Following World War II, Heinkel was prohibited from manufacturing aircraft and instead built bicycles, motor scooters, and the Heinkel microcar. The company eventually returned to aircraft in the mid-1950s, licence building F-104 Starfighters for the West German Luftwaffe. In 1965, the company was absorbed by Vereinigte Flugtechnische Werke (VFW), which was in turn absorbed by Messerschmitt-Bölkow-Blohm in 1980 and later became part of Airbus.

Finished in Light Blue with a black sliding top, the paint and trim are in overall very good condition, the steel unit body is straight and solid. The engine bay is tidy. A cargo area behind the seats is in good overall original condition.
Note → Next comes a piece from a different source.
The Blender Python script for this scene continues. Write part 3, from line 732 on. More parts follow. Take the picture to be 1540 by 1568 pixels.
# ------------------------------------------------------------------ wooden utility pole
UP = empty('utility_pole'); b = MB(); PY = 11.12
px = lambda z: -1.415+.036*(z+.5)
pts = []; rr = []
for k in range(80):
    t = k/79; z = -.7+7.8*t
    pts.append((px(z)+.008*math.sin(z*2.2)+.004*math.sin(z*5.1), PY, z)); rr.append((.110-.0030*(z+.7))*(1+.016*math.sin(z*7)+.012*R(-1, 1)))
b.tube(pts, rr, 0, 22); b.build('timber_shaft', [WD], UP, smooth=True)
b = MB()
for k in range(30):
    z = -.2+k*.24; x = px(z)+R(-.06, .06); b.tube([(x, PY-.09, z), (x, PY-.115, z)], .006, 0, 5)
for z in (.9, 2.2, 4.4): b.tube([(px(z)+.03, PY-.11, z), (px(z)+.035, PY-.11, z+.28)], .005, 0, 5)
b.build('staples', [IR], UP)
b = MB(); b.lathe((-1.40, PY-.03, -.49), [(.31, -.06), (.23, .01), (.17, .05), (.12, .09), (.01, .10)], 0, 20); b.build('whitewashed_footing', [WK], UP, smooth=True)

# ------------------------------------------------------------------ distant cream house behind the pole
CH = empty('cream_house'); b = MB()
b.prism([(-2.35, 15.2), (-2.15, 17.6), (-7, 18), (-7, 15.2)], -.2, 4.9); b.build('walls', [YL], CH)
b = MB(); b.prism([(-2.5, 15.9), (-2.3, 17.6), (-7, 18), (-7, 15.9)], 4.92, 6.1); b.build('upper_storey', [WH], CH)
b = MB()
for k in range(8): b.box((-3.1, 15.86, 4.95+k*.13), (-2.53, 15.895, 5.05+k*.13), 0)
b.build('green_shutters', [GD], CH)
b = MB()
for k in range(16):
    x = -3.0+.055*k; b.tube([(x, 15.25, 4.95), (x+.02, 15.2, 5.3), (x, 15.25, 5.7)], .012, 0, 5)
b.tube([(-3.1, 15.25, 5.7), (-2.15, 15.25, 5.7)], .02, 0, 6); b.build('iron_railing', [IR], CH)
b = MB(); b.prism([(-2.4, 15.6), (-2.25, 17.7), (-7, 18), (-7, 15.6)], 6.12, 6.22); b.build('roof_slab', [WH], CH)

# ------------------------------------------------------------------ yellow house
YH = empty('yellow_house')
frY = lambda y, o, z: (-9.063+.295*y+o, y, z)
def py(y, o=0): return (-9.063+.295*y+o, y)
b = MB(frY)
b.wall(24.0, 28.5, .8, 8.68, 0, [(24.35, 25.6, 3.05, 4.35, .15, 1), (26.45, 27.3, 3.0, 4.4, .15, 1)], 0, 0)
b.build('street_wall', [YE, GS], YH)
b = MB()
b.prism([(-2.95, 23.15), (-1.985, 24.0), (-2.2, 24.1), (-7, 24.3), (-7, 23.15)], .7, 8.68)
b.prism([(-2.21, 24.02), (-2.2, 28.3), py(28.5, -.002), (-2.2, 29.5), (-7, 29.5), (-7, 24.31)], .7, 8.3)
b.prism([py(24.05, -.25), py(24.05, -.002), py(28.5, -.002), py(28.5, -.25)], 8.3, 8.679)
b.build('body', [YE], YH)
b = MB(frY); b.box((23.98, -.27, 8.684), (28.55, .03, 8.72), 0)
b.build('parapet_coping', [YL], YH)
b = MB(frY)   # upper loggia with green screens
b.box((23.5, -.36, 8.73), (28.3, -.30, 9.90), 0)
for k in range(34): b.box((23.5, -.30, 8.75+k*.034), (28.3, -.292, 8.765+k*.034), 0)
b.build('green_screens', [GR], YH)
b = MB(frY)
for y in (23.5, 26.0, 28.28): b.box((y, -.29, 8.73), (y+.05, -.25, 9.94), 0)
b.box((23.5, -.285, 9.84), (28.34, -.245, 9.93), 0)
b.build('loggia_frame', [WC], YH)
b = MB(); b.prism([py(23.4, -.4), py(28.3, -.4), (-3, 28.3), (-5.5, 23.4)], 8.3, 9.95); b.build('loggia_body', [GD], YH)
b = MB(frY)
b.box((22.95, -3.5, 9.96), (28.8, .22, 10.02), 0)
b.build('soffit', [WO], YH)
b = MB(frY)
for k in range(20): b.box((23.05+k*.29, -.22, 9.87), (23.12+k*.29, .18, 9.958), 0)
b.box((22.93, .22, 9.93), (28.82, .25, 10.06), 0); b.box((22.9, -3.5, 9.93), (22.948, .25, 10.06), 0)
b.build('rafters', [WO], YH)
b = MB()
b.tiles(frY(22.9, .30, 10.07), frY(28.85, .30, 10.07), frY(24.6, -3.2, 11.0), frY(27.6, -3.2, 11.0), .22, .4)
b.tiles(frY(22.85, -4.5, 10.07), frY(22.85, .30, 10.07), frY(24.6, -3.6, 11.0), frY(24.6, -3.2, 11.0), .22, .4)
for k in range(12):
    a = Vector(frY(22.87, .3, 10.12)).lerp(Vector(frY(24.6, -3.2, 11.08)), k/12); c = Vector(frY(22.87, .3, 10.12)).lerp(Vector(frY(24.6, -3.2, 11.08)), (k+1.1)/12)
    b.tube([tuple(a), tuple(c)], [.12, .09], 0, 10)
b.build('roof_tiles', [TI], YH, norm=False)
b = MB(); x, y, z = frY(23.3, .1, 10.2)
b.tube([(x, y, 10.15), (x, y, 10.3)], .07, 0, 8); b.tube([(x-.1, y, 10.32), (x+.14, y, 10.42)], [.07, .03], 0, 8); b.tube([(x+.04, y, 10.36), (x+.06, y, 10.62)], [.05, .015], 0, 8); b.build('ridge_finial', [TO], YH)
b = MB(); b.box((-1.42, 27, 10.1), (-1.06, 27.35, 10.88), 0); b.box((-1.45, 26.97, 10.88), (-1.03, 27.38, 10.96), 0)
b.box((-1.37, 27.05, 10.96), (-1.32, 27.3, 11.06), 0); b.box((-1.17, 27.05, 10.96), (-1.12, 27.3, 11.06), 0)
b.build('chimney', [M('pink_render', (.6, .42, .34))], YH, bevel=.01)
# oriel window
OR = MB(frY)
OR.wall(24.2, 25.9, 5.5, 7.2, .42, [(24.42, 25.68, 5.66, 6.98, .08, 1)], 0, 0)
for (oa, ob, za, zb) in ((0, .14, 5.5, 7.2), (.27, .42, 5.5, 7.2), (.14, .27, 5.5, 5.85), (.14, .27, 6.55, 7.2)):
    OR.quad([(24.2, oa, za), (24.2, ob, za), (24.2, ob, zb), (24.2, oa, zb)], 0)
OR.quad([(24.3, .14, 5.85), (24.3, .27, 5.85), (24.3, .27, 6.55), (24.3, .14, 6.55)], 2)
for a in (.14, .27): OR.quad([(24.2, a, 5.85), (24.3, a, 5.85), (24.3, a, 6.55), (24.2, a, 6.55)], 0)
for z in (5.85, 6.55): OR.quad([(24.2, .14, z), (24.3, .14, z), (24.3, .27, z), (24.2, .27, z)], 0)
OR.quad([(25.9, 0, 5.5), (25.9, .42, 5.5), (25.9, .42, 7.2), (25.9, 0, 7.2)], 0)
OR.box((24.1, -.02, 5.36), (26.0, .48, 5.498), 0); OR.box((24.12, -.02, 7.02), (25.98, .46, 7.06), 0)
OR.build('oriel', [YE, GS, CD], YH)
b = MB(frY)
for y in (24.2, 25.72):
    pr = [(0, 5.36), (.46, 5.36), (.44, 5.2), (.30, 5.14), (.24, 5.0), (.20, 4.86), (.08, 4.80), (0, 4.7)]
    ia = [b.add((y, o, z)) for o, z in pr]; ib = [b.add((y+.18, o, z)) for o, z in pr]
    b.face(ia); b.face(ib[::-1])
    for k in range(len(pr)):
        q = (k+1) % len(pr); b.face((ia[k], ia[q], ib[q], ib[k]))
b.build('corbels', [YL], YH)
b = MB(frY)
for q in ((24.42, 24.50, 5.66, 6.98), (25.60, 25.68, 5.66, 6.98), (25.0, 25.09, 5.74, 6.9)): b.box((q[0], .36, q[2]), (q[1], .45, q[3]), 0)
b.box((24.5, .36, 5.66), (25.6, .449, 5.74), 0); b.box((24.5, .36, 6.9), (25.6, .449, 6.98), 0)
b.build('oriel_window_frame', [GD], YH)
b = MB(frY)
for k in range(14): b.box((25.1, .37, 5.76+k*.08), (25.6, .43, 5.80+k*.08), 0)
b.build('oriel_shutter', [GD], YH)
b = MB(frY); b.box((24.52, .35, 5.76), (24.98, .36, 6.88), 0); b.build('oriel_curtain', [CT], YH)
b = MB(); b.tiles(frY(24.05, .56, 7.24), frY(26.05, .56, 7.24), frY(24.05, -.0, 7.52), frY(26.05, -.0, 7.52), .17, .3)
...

This German micro car rolls on Trelleborg tires, size 4.40-10 at all three points. Each tire is mounted on steelies and all tires and wheels are in good, original condition.
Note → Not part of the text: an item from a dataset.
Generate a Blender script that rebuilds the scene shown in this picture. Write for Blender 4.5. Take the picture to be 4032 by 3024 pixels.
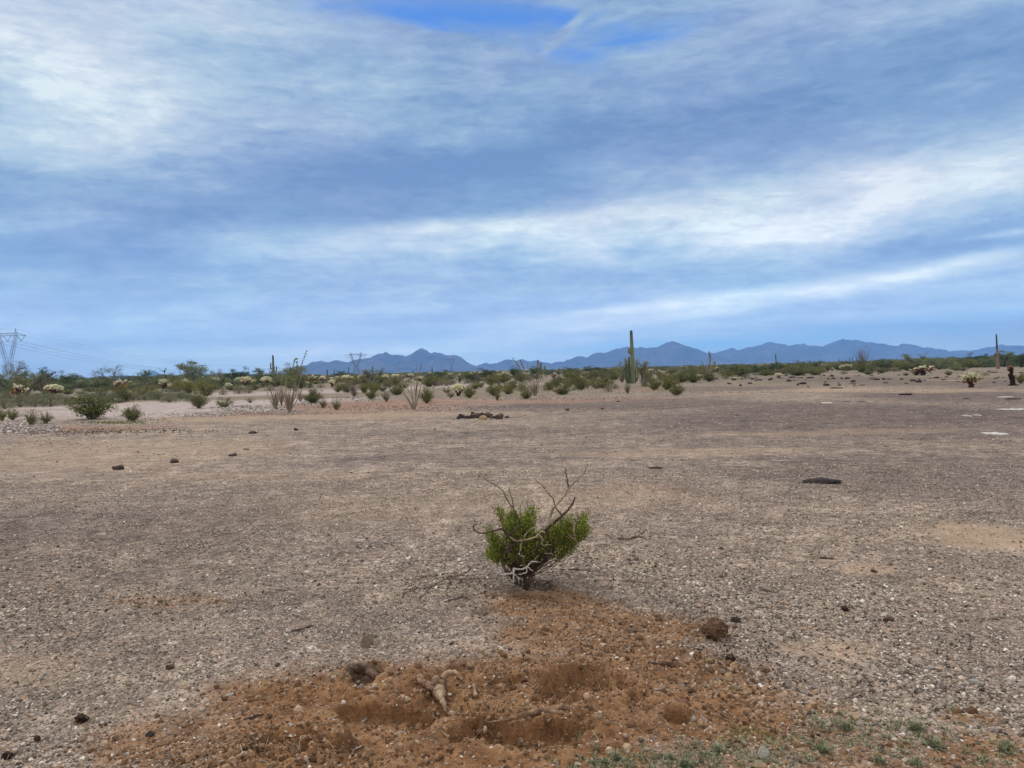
import bpy, math, random
import numpy as np
from mathutils import Matrix, Vector

# ------------------------------------------------------------------ clear
for o in list(bpy.data.objects): bpy.data.objects.remove(o)
SC = bpy.context.scene
COL = SC.collection
R = math.radians
rng = np.random.default_rng(7)
random.seed(7)

# ------------------------------------------------------------------ camera
CAM_H = 1.6
F = 3000.0                      # focal length in pixels of the 4032 wide photograph
PITCH, ROLL = -1.05, -1.30
cam_d = bpy.data.cameras.new("camera"); cam_d.sensor_width = 36.0
cam_d.lens = F / 4032 * 36.0; cam_d.clip_start = 0.05; cam_d.clip_end = 60000
cam = bpy.data.objects.new("camera", cam_d); COL.objects.link(cam)
CM = Matrix.Rotation(R(90 + PITCH), 4, 'X') @ Matrix.Rotation(R(ROLL), 4, 'Z')
cam.matrix_world = Matrix.Translation((0, 0, CAM_H)) @ CM
SC.camera = cam
CR = np.array(CM.to_3x3())

def pdir(px, py):
    v = CR @ np.array([(px - 2016) / F, -(py - 1512) / F, -1.0])
    return v
def hor(px):                    # row of the horizon at a column
    lo, hi = 1300., 1700.
    for _ in range(30):
        m = (lo + hi) / 2
        if pdir(px, m)[2] > 0: lo = m
        else: hi = m
    return (lo + hi) / 2
def G(px, py):                  # point of the flat ground seen at a place of the photograph
    v = pdir(px, py); t = -CAM_H / v[2]
    return np.array([v[0] * t, v[1] * t, 0.0])
def at_depth(px, py, y):        # point at world depth y on the sight line
    v = pdir(px, py); t = y / v[1]
    return np.array([v[0] * t, y, CAM_H + v[2] * t])
def PX(y): return y / F         # metres per photograph pixel at depth y

# ------------------------------------------------------------------ render settings
SC.render.engine = 'CYCLES'
SC.view_settings.view_transform = 'Standard'; SC.view_settings.look = 'None'
SC.view_settings.exposure = 0.12; SC.view_settings.gamma = 1.0
SC.view_settings.use_curve_mapping = False
SC.cycles.use_denoising = True
SC.cycles.max_bounces = 6; SC.cycles.diffuse_bounces = 3; SC.cycles.volume_bounces = 2
SC.cycles.transparent_max_bounces = 8

def lin(r, g, b):
    f = lambda c: (c / 255 / 12.92) if c / 255 <= 0.04045 else ((c / 255 + 0.055) / 1.055) ** 2.4
    return (f(r), f(g), f(b), 1.0)

# ------------------------------------------------------------------ node helper
class NT:
    def __init__(s, tree): s.t = tree; s.n = tree.nodes; s.l = tree.links
    def new(s, typ, **kw):
        n = s.n.new(typ)
        for k, v in kw.items():
            if k.startswith('i_'): s.put(n.inputs[k[2:].replace('_', ' ')], v)
            elif isinstance(k, str) and hasattr(n, k): setattr(n, k, v)
        return n
    def put(s, sock, v):
        if isinstance(v, bpy.types.NodeSocket): s.l.new(v, sock)
        elif v is not None: sock.default_value = v
    def m(s, op, a, b=None, c=None, clamp=False):
        n = s.n.new('ShaderNodeMath'); n.operation = op; n.use_clamp = clamp
        s.put(n.inputs[0], a); s.put(n.inputs[1], b)
        if c is not None: s.put(n.inputs[2], c)
        return n.outputs[0]
    def mix(s, f, a, b, blend='MIX', clamp=True):
        n = s.n.new('ShaderNodeMix'); n.data_type = 'RGBA'; n.blend_type = blend; n.clamp_factor = clamp
        s.put(n.inputs[0], f); s.put(n.inputs[6], a); s.put(n.inputs[7], b)
        return n.outputs[2]
    def noise(s, vec, scale, detail=3, rough=.55, dist=0.0):
        n = s.n.new('ShaderNodeTexNoise'); s.put(n.inputs['Vector'], vec)
        n.inputs['Scale'].default_value = scale; n.inputs['Detail'].default_value = detail
        n.inputs['Roughness'].default_value = rough; n.inputs['Distortion'].default_value = dist
        return n.outputs['Fac']
    def vor(s, vec, scale, feature='F1', rnd=1.0):
        n = s.n.new('ShaderNodeTexVoronoi'); n.feature = feature; s.put(n.inputs['Vector'], vec)
        n.inputs['Scale'].default_value = scale; n.inputs['Randomness'].default_value = rnd
        return n
    def ramp(s, fac, stops, interp='LINEAR'):
        n = s.n.new('ShaderNodeValToRGB'); s.put(n.inputs[0], fac); cr = n.color_ramp; cr.interpolation = interp
        while len(cr.elements) < len(stops): cr.elements.new(0.5)
        for e, (p, c) in zip(cr.elements, stops): e.position = p; e.color = c if len(c) == 4 else (*c, 1)
        return n.outputs[0]
    def step(s, x, lo, hi):
        n = s.n.new('ShaderNodeMapRange'); n.interpolation_type = 'SMOOTHSTEP'
        s.put(n.inputs[0], x); n.inputs[1].default_value = lo; n.inputs[2].default_value = hi
        return n.outputs[0]
    def attr(s, name):
        n = s.n.new('ShaderNodeAttribute'); n.attribute_name = name; return n.outputs['Fac']
    def mapping(s, vec, scale=(1, 1, 1), rot=(0, 0, 0), loc=(0, 0, 0)):
        n = s.n.new('ShaderNodeMapping'); s.put(n.inputs[0], vec)
        n.inputs['Scale'].default_value = scale; n.inputs['Rotation'].default_value = rot; n.inputs['Location'].default_value = loc
        return n.outputs[0]

# ------------------------------------------------------------------ sky and sun
SUN_EL, SUN_AZ = 48, -35       # az measured from +Y towards +X
world = bpy.data.worlds.new("World"); SC.world = world; world.use_nodes = True
w = NT(world.node_tree); w.n.clear()
out = w.new('ShaderNodeOutputWorld'); bg = w.new('ShaderNodeBackground'); w.l.new(bg.outputs[0], out.inputs[0])
sky = w.new('ShaderNodeTexSky'); sky.sky_type = 'NISHITA'; sky.sun_disc = False
sky.sun_elevation = R(SUN_EL); sky.sun_rotation = R(SUN_AZ); sky.air_density = 1.3; sky.dust_density = 0.3; sky.ozone_density = 3.0
tc = w.new('ShaderNodeTexCoord'); sep = w.new('ShaderNodeSeparateXYZ'); w.l.new(tc.outputs['Generated'], sep.inputs[0])
X, Y, Z = sep.outputs
az = w.m('ARCTAN2', X, Y)
te = w.m('DIVIDE', Z, w.m('SQRT', w.m('ADD', w.m('MULTIPLY', X, X), w.m('MULTIPLY', Y, Y))))
# cloud layer coordinates: where the sight line meets a high layer
zz = w.m('ADD', w.m('MAXIMUM', Z, 0.0), 0.10)
cx = w.new('ShaderNodeCombineXYZ'); w.put(cx.inputs[0], w.m('DIVIDE', X, zz)); w.put(cx.inputs[1], w.m('DIVIDE', Y, zz))
cl = cx.outputs[0]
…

In back is a 0.2L, single-stroke, overhead valve, one-cylinder motor connected to a four-speed transmission on the left side of the cabin. “Kabine” is German for “cabin.” The Kabine had a steel unit body. Access to the interior was by an opening in front. So as not to infringe Iso Rivolta’s patent used on the Isetta, the steering wheel did not hinge outward with the door to ease passenger access. However, it did feature a reverse gear, unlike some other bubble cars. The fabric sunroof served as an emergency escape hatch should the sole door in front become jammed in a collision.

Inside, the original patterned interior is in overall good shape, as are the floormats. An ivory, three-spoke steering wheel offers some contrast. The single door is right-hinged and contains the sole windshield wiper. The small dash panel, with its VDO gauges and ancillary controls is in very good order.

The Heinkel Kabine was a microcar designed by Heinkel Flugzeugwerke and built by them from 1956 to 1958. Documentation includes the original owner’s manual, workshop manual and other documents, including a binder with photos.

Competition to this Heinkel during 1957 included the BMW Isetta, Citroën’s Prototype C, FMR’s Tg500, Fuldamobil, Kleinschnittger F125, Messerschmitt KR175 and KR200, Peel’s Trident, SMZ’s S-1L.

The Kabine featured prominently in the 1959 film, “I’m All Right Jack” and the 1961 film, “Murder in Eden,” and was briefly featured in the 1957 films, “Blue Murder at St Trinian’s” and “The Naked Truth (aka Your Past Is Showing).

If eclectic models like this are in your collection and you want an addition, you would do well to appraise this Heinkel today at MotoeXotica Classic Cars.

VIN: 1534867

This car is currently located at our facility in St. Louis, Missouri. Current mileage on the odometer shows 23,978 miles. It is sold as is, where is, on a clean and clear, mileage exempt title.


Note: Please see full terms and conditions listed below that pertain to the purchase of any said vehicle, thank you.

Obviously, this isn’t a car for everyone, but these are always fun to take a look at. Truth be told I imagine driving one in modern traffic – with trucks 7 feet off the ground – must be fear-inducing. Still, if you want to stand apart and make a splash at an arrival, as in if the Jetsons just arrived, perhaps this is the car for you.


One Comment

  1. jimf
    jimf January 26, 2022

    Cool little cars! I like the styling better than the Isetta, but still like Messerschmitts better. It will be interesting to see what it sells for in this market. In the recent past, one would think a restored one might bring 40K…now, who knows.